### Short exercise
Pull out every line below containing the word "from".

### Records
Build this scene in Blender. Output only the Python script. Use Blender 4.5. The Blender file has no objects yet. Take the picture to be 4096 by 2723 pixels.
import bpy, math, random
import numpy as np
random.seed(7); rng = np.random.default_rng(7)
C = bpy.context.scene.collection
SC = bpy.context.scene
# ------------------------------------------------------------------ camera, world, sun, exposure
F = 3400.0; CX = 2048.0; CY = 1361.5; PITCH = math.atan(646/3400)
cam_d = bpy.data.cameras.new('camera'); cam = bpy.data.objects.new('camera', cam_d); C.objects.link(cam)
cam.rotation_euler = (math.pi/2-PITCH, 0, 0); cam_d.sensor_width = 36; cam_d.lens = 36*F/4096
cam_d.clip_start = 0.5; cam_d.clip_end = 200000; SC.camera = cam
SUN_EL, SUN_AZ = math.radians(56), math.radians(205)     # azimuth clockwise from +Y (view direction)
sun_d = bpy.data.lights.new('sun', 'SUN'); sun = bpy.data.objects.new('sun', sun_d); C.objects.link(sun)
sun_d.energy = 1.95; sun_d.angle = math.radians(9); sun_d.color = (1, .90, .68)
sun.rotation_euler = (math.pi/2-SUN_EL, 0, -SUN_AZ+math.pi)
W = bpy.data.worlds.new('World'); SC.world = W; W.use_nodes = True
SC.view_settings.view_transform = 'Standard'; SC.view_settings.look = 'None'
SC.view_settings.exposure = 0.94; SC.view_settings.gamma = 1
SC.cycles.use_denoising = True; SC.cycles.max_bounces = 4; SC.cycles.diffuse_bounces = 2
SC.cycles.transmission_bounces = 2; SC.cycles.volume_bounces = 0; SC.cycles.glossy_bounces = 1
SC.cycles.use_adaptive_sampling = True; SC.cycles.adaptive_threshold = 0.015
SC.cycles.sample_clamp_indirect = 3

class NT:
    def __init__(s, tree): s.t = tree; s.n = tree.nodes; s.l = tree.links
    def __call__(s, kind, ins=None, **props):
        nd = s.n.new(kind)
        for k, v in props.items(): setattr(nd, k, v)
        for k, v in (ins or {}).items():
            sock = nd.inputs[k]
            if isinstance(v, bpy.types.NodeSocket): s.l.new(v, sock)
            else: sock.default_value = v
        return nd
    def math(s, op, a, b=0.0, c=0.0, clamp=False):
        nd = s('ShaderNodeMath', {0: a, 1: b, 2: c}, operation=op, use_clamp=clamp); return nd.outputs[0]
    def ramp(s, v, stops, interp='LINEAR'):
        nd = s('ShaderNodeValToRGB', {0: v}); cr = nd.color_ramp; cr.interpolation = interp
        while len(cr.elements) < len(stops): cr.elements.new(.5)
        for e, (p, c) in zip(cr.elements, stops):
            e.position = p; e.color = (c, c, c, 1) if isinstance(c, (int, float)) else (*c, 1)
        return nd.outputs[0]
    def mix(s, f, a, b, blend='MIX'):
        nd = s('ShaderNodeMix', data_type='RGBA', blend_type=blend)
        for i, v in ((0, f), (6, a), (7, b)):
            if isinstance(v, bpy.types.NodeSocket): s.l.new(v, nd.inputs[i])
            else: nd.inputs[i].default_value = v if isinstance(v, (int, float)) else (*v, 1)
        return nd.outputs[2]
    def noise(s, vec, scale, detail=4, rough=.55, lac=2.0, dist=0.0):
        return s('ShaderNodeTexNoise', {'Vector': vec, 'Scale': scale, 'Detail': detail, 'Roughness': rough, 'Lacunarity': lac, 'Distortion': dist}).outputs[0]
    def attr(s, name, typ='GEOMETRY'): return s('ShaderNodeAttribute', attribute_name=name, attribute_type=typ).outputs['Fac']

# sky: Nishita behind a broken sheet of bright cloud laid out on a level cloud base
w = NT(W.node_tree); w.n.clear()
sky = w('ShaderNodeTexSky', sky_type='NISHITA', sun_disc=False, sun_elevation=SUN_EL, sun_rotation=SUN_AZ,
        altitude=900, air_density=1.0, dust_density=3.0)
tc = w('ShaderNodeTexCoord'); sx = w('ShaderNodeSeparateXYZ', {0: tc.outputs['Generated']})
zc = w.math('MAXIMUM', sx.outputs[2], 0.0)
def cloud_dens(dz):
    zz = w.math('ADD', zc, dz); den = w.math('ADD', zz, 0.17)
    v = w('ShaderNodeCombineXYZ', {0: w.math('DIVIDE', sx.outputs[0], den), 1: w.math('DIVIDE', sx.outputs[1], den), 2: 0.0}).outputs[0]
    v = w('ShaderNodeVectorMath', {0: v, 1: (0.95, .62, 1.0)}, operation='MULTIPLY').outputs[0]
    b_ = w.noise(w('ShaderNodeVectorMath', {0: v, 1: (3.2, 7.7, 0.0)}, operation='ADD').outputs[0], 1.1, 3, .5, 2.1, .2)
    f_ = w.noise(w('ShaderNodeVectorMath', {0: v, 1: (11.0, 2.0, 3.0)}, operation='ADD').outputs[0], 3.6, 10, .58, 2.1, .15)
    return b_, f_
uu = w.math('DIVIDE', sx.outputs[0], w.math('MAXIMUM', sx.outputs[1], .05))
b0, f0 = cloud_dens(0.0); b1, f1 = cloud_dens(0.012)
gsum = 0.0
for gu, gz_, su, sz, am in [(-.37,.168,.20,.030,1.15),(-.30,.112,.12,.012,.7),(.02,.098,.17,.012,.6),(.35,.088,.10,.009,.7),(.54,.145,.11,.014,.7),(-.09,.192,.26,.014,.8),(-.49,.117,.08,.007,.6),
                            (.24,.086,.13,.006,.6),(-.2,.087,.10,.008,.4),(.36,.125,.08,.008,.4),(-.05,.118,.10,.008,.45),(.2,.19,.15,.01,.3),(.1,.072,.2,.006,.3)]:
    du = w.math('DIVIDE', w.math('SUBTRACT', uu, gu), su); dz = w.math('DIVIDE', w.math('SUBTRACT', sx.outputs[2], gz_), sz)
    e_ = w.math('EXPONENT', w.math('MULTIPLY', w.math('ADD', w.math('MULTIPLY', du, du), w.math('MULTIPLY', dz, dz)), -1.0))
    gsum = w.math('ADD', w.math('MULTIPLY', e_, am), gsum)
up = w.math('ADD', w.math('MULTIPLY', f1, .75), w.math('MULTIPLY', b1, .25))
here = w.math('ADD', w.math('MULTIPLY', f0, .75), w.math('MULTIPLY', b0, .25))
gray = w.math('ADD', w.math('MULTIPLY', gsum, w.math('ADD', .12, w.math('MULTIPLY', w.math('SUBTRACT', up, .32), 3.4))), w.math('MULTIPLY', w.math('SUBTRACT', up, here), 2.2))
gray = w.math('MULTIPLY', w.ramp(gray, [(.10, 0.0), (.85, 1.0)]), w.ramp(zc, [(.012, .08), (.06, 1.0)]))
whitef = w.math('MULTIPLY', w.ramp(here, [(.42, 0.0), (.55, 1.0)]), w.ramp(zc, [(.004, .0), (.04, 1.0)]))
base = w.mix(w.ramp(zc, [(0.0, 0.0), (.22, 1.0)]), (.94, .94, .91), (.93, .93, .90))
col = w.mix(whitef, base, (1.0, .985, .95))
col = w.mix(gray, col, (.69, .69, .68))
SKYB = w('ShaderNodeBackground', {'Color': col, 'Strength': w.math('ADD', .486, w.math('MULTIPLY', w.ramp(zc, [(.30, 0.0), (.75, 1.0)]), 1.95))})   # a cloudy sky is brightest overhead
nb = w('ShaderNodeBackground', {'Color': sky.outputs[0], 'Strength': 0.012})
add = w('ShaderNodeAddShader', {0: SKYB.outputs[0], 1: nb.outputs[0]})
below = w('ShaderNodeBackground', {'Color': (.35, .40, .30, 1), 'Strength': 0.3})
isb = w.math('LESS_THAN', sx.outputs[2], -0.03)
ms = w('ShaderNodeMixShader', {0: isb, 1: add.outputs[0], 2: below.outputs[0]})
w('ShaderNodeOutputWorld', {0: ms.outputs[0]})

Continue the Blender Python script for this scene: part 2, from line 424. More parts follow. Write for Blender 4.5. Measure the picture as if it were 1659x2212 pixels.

### Answer to the problem
SUN_EL, SUN_AZ = math.radians(56), math.radians(205)     # azimuth clockwise from +Y (view direction)
Continue the Blender Python script for this scene: part 2, from line 424. More parts follow. Write for Blender 4.5. Measure the picture as if it were 1659x2212 pixels.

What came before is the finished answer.